EXERCISE ▸ Will you repeat only the lines beginning at the one that mentions "The Blender Python script for this scene continues." and ending at the one that mentions "for k, t in", both of them included, exactly?

Source records
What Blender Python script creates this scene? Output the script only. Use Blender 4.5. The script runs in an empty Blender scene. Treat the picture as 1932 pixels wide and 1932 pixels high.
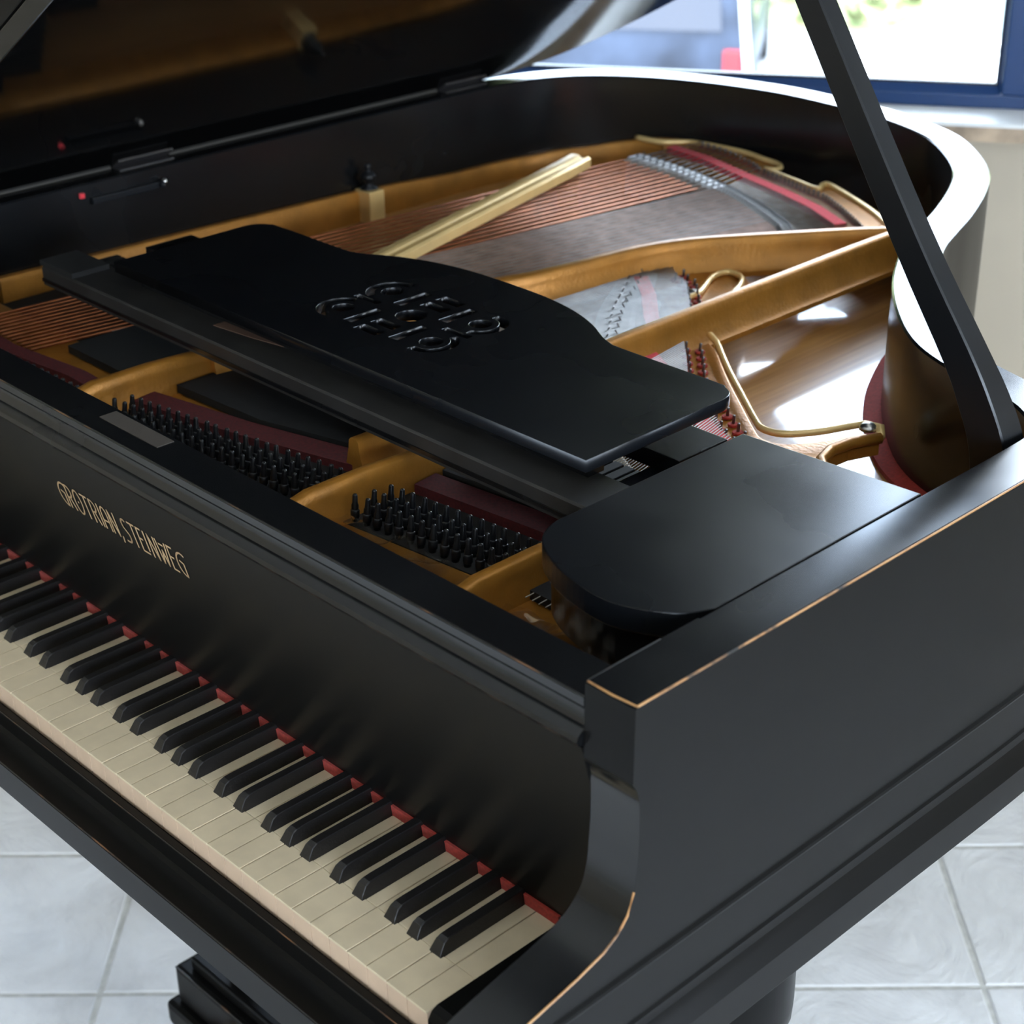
import bpy, bmesh, math, random
from mathutils import Vector, Matrix
random.seed(4)
sc = bpy.context.scene
COL = sc.collection
R = math.radians
# ------------------------------------------------------------------ camera
cam_d = bpy.data.cameras.new('camera'); cam = bpy.data.objects.new('camera', cam_d); COL.objects.link(cam)
yaw, pitch, roll = R(46.476), R(27.264), R(0.818)
fwd = Vector((-math.sin(yaw)*math.cos(pitch), math.cos(yaw)*math.cos(pitch), -math.sin(pitch)))
rgt = Vector((math.cos(yaw), math.sin(yaw), 0)); dwn = fwd.cross(rgt)
r2 = rgt*math.cos(roll)+dwn*math.sin(roll); d2 = -rgt*math.sin(roll)+dwn*math.cos(roll)
m = Matrix((r2, -d2, -fwd)).transposed().to_4x4(); m.translation = Vector((0.75491, -0.62215, 1.65587))
cam.matrix_world = m
cam_d.sensor_width = 36; cam_d.lens = 36*3266.6/1932
cam_d.dof.use_dof = True; cam_d.dof.focus_distance = 1.55; cam_d.dof.aperture_fstop = 8.0
cam_d.clip_start = 0.05; cam_d.clip_end = 300
sc.camera = cam
# ------------------------------------------------------------------ colour management
sc.view_settings.view_transform = 'Standard'; sc.view_settings.look = 'None'
sc.view_settings.gamma = 1; sc.view_settings.exposure = 0.0; sc.view_settings.use_curve_mapping = False
sc.cycles.use_denoising = True
sc.cycles.max_bounces = 10; sc.cycles.diffuse_bounces = 5; sc.cycles.glossy_bounces = 6; sc.cycles.transparent_max_bounces = 12
sc.cycles.sample_clamp_indirect = 12
sc.cycles.caustics_refractive = False
# ------------------------------------------------------------------ sky
w = bpy.data.worlds.new('sky'); sc.world = w; w.use_nodes = True
nt = w.node_tree; nt.nodes.clear()
wo = nt.nodes.new('ShaderNodeOutputWorld'); bg = nt.nodes.new('ShaderNodeBackground')
tc = nt.nodes.new('ShaderNodeTexCoord'); nz = nt.nodes.new('ShaderNodeTexNoise'); cr = nt.nodes.new('ShaderNodeValToRGB')
nz.inputs['Scale'].default_value = 2.6; nz.inputs['Detail'].default_value = 5; nz.inputs['Roughness'].default_value = .55
cr.color_ramp.elements[0].position = .44; cr.color_ramp.elements[0].color = (.60, .74, .97, 1)
cr.color_ramp.elements[1].position = .64; cr.color_ramp.elements[1].color = (1.0, 1.0, 1.0, 1)
nt.links.new(tc.outputs['Generated'], nz.inputs['Vector']); nt.links.new(nz.outputs['Fac'], cr.inputs['Fac'])
nt.links.new(cr.outputs['Color'], bg.inputs['Color']); bg.inputs['Strength'].default_value = 25
nt.links.new(bg.outputs[0], wo.inputs['Surface'])
# ------------------------------------------------------------------ frames
TU = R(46.0); TUX = Vector((math.cos(TU), math.sin(TU), 0)); TVX = Vector((-math.sin(TU), math.cos(TU), 0))   # floor tiles
WA = R(33.0); WU = Vector((math.cos(WA), math.sin(WA), 0)); WV = Vector((-math.sin(WA), math.cos(WA), 0)); W0 = Vector((-.714, 1.957, 0))
def W(a, d, z): return W0+WU*a+WV*d+Vector((0, 0, z))      # window-wall frame: along, outwards, up
PIANO = Vector((-.55, .60, 0))
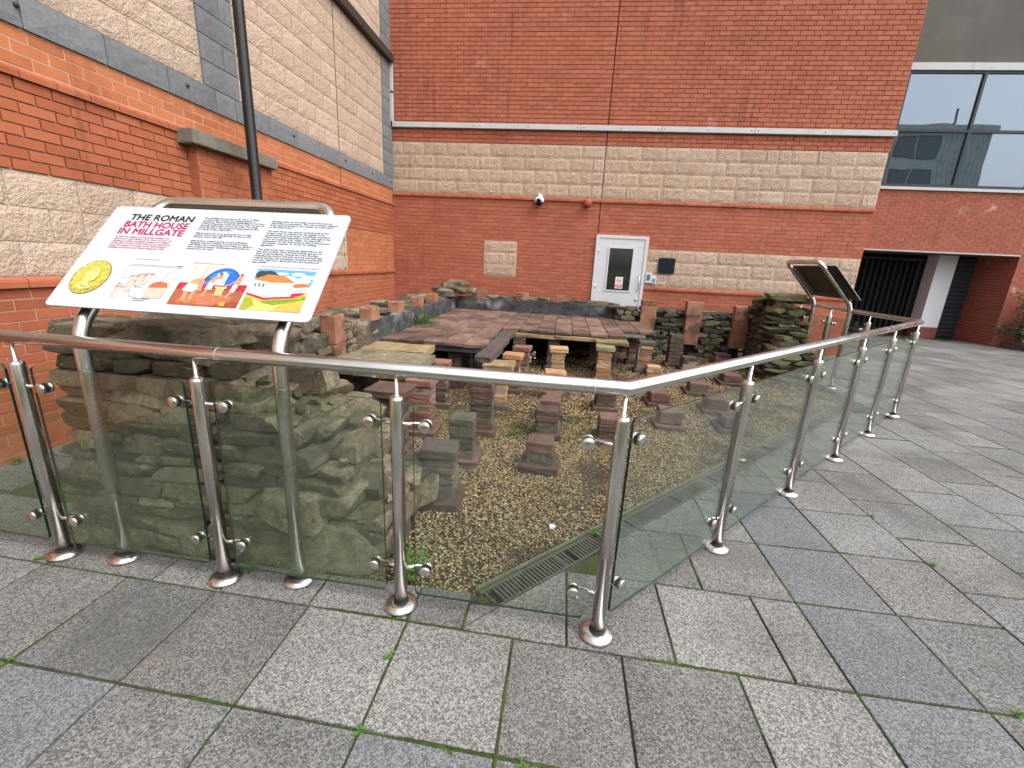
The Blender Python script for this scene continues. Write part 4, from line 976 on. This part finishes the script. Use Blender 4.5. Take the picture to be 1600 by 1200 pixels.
# ================================================================== DRAIN
dr = thing('drain', 'slotted metal drain strip along the slanted edge of the gravel', 'drain')
def strip(name, o0, o1, z0, z1, mat, t0=0, t1=tE):
    a, b, c, d = drain_pt(t0, o0), drain_pt(t0, o1), drain_pt(t1, o1), drain_pt(t1, o0); mb = MB(); mb.prism([a, b, c, d], z0, z1); return part(name, mb, mat, dr)
strip('edging', -.014, -.006, -.06, .004, 'concrete_cap'); strip('gutter', -.004, .14, -.06, -.03, 'black_gap')
strip('rail', .018, .030, -.03, .0, 'grate', .0); strip('rail', .130, .142, -.03, .0, 'grate', .0); strip('silt', -.006, .018, -.03, -.012, 'joint_moss')
mb = MB(); mb.box((-.006, -.05, -.02), (.006, .05, 0)); barm = mb.mesh('bar', 'grate'); t = .02; i = 0
while t < tE-.02:
    p = drain_pt(t, .080); ob('bar', barm, dr, (p[0], p[1], -.002), (0, 0, ANG+R(0))); t += .022 if (i % 22) else .05; i += 1
for k, t in enumerate((.48, 1.0, 2.0, 3.0, 4.0, 5.0)): strip('cross_piece', .03, .13, -.022, .0, 'grate', t-.012, t+.012)

# ================================================================== RAILING
gb = thing('glass_railing', 'stainless steel railing with green tinted glass panels around the ruins', 'railing')
PF = [Vector((-3.23, 1.622, 0)), Vector((-2.352, 1.599, 0)), Vector((-1.475, 1.579, 0)), Vector((-.614, 1.560, 0)), Vector((.246, 1.545, 0))]
PS = [Vector((.960, 2.275, 0)), Vector((1.690, 3.040, 0)), Vector((2.408, 3.783, 0)), Vector((3.125, 4.525, 0)), Vector((3.862, 5.285, 0))]
PR = [Vector((3.90, y, 0)) for y in (6.15, 7.01, 7.87, 8.73)]
ZR = 1.085
mb = MB(); mb.tube([(-3.62, 1.63, ZR), (.246, 1.545, ZR), (3.885, 5.31, ZR), (3.91, 9.40, ZR)], .0275, 24); rail = part('handrail', mb, 'steel', gb, True)
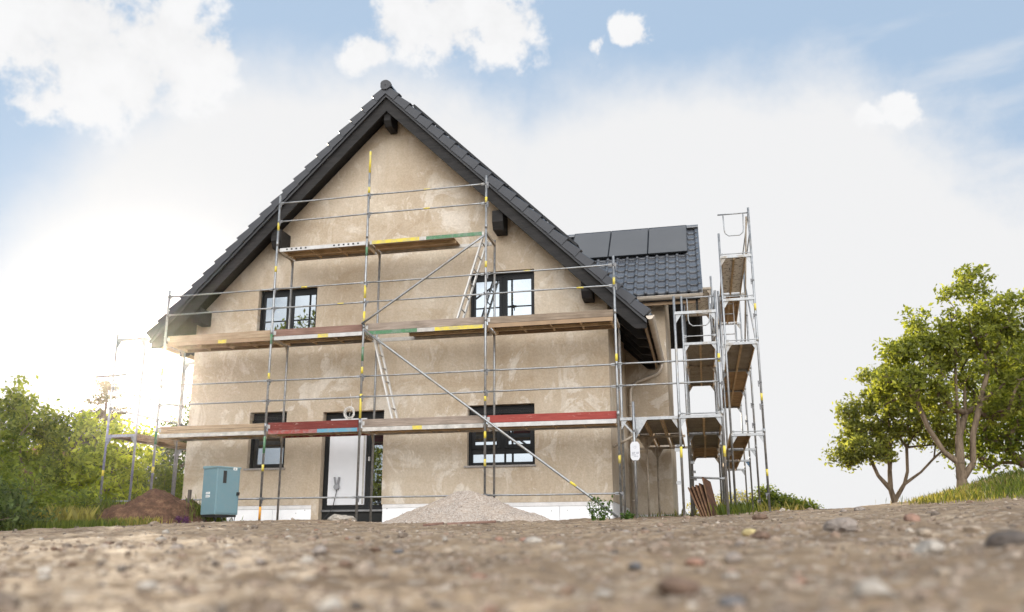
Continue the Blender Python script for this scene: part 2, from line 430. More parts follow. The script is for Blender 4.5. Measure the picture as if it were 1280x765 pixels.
rk = tag(rock('stone', 'pale slab of broken concrete on the ground before the front door', 4.55, -.45, .30, 'stone_white', .38), None, 'concrete slab')
for k in range(60):
    d_ = 2.2 * (16 / 2.2) ** rng.random(); a_ = R(rng.uniform(-42, 17)); r_ = float(np.clip(np.exp(rng.normal(math.log(.026), .35)), .014, .06))
    rock('small_stone', 'small loose stone among many on the bare dirt', CAM[0] + d_ * math.sin(a_), CAM[1] + d_ * math.cos(a_), r_, random.choice(['stone_grey', 'stone_tan', 'stone_brown', 'stone_tan', 'stone_white', 'stone_red']), group='small stones scattered over the dirt')

# ------------------------------------------------------------------ house
house = thing('house', 'gabled house with raw beige plaster and dark tiled roof behind the scaffold', 'house', (4.8, 6.5, 0))
HO = Vector((4.8, 6.5, 0))
def hpart(mb, name, mat, parent=None, bevel=0):
    par = parent or house
    o = mb.build(name, M[mat], None, bevel)
    # keep world coordinates: shift mesh so that child sits right under the empty
    root = par
    o.data.transform(Matrix.Translation(-HO)); o.parent = par
    return o
XL, XR, YW, YB = .05, 9.57, 1.05, 12.2
RX, RZ = 4.75, 9.73
roofz = lambda x: RZ - abs(x - RX)
top = lambda x: roofz(x) - .30
openings = [(1.58, 3.03, 3.98, 5.34), (6.60, 8.03, 3.98, 5.36), (1.57, 2.46, 1.24, 2.48), (3.32, 4.73, .13, 2.43), (6.58, 8.01, 1.19, 2.45)]
PL = .44
def clip(poly, f):
    out = []
    for i in range(len(poly)):
        p, q = poly[i], poly[(i + 1) % len(poly)]; a, b = f(p), f(q)
        if a >= 0: out.append(p)
        if a * b < 0:
            t = a / (a - b); out.append((p[0] + (q[0] - p[0]) * t, p[1] + (q[1] - p[1]) * t))
    return out
w = MB()
xs = sorted({XL, XR, RX, *[v for o in openings for v in o[:2]]}); zs = sorted({PL, 9.6, *[v for o in openings for v in o[2:] if v > PL]})
for x0, x1 in zip(xs, xs[1:]):
    for z0, z1 in zip(zs, zs[1:]):
        cx, cz = (x0 + x1) / 2, (z0 + z1) / 2
        if any(o[0] < cx < o[1] and o[2] < cz < o[3] for o in openings): continue
        poly = clip([(x0, z0), (x1, z0), (x1, z1), (x0, z1)], lambda p: (RZ - .30) - (RX - p[0]) - p[1])
        if len(poly) > 2: poly = clip(poly, lambda p: (RZ - .30) - (p[0] - RX) - p[1])
        if len(poly) > 2: w.add([(x, YW, z) for x, z in poly], [tuple(range(len(poly)))])
RV = .17
for x0, x1, z0, z1 in openings:
    y1 = YW + RV + .06; zb = max(z0, PL) if z0 < PL else z0
    w.add([(x0, YW, zb), (x0, y1, zb), (x0, y1, z1), (x0, YW, z1)], [(0, 1, 2, 3)])
    w.add([(x1, YW, zb), (x1, y1, zb), (x1, y1, z1), (x1, YW, z1)], [(3, 2, 1, 0)])
    w.add([(x0, YW, z1), (x1, YW, z1), (x1, y1, z1), (x0, y1, z1)], [(0, 1, 2, 3)])
    if z0 > PL: w.add([(x0, YW, z0), (x1, YW, z0), (x1, y1, z0), (x0, y1, z0)], [(3, 2, 1, 0)])
w.add([(XL, YW, PL), (XL, YB, PL), (XL, YB, top(XL)), (XL, YW, top(XL))], [(0, 3, 2, 1)])
w.add([(XR, YW, PL), (XR, YB, PL), (XR, YB, top(XR)), (XR, YW, top(XR))], [(0, 1, 2, 3)])
w.add([(XL, YB, PL), (XR, YB, PL), (XR, YB, top(XR)), (RX, YB, top(RX)), (XL, YB, top(XL))], [(0, 1, 2, 3, 4)])
hpart(w, 'wall', 'plaster')
# plinth
for x0, x1 in ((XL + .02, 3.30), (4.75, XR - .02)):
    m = MB(); e = [x0] + [v for v in (1.0 + k * 1.25 for k in range(8)) if x0 + .1 < v < x1 - .1] + [x1]
    for p, q in zip(e, e[1:]): m.box(p + .004, q - .004, YW + .015, YW + .1, -.25, .355)
    pl = hpart(m, 'plinth', 'white_board')
    m = MB(); m.box(x0, x1, YW + .008, YW + .1, .36, PL); hpart(m, 'plinth_band', 'mesh_band', pl)
m = MB(); m.box(XR - .12, XR - .012, YW + .1, 5.0, -.25, PL); hpart(m, 'plinth', 'mesh_band')
m = MB(); m.box(XL + .012, XL + .12, YW + .1, YB, -.25, PL); hpart(m, 'plinth', 'mesh_band')
# wing
WY0, WY1, WX = 5.0, 9.0, 10.6
WRY, WRZ = 7.0, 8.16
m = MB()
wt = lambda y: WRZ - abs(y - WRY) - .40
m.add([(XR, WY0, .3), (WX, WY0, .3), (WX, WY0, wt(WY0)), (7.5, WY0, wt(WY0)), (7.5, WY0, 4.5), (XR, WY0, 4.5)], [(0, 1, 2, 3, 4, 5)])
m.add([(WX, WY0, .3), (WX, WY1, .3), (WX, WY1, wt(WY1)), (WX, WRY, wt(WRY)), (WX, WY0, wt(WY0))], [(0, 1, 2, 3, 4)])
m.add([(XR, WY1, .3), (WX, WY1, .3), (WX, WY1, wt(WY1)), (XR, WY1, wt(WY1))], [(0, 1, 2, 3)])
hpart(m, 'wing_wall', 'plaster')
m = MB(); m.box(XR + .01, WX - .015, WY0 + .012, WY0 + .2, -.2, .298); m.box(WX - .1, WX - .015, WY0 + .2, WY1, -.2, .298); hpart(m, 'plinth', 'mesh_band')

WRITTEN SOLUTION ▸
The Blender Python script for this scene continues. Write part 4, from line 976 on. This part finishes the script. Use Blender 4.5. Take the picture to be 1600 by 1200 pixels.
# ================================================================== DRAIN
dr = thing('drain', 'slotted metal drain strip along the slanted edge of the gravel', 'drain')
def strip(name, o0, o1, z0, z1, mat, t0=0, t1=tE):
    a, b, c, d = drain_pt(t0, o0), drain_pt(t0, o1), drain_pt(t1, o1), drain_pt(t1, o0); mb = MB(); mb.prism([a, b, c, d], z0, z1); return part(name, mb, mat, dr)
strip('edging', -.014, -.006, -.06, .004, 'concrete_cap'); strip('gutter', -.004, .14, -.06, -.03, 'black_gap')
strip('rail', .018, .030, -.03, .0, 'grate', .0); strip('rail', .130, .142, -.03, .0, 'grate', .0); strip('silt', -.006, .018, -.03, -.012, 'joint_moss')
mb = MB(); mb.box((-.006, -.05, -.02), (.006, .05, 0)); barm = mb.mesh('bar', 'grate'); t = .02; i = 0
while t < tE-.02:
    p = drain_pt(t, .080); ob('bar', barm, dr, (p[0], p[1], -.002), (0, 0, ANG+R(0))); t += .022 if (i % 22) else .05; i += 1
for k, t in enumerate((.48, 1.0, 2.0, 3.0, 4.0, 5.0)): strip('cross_piece', .03, .13, -.022, .0, 'grate', t-.012, t+.012)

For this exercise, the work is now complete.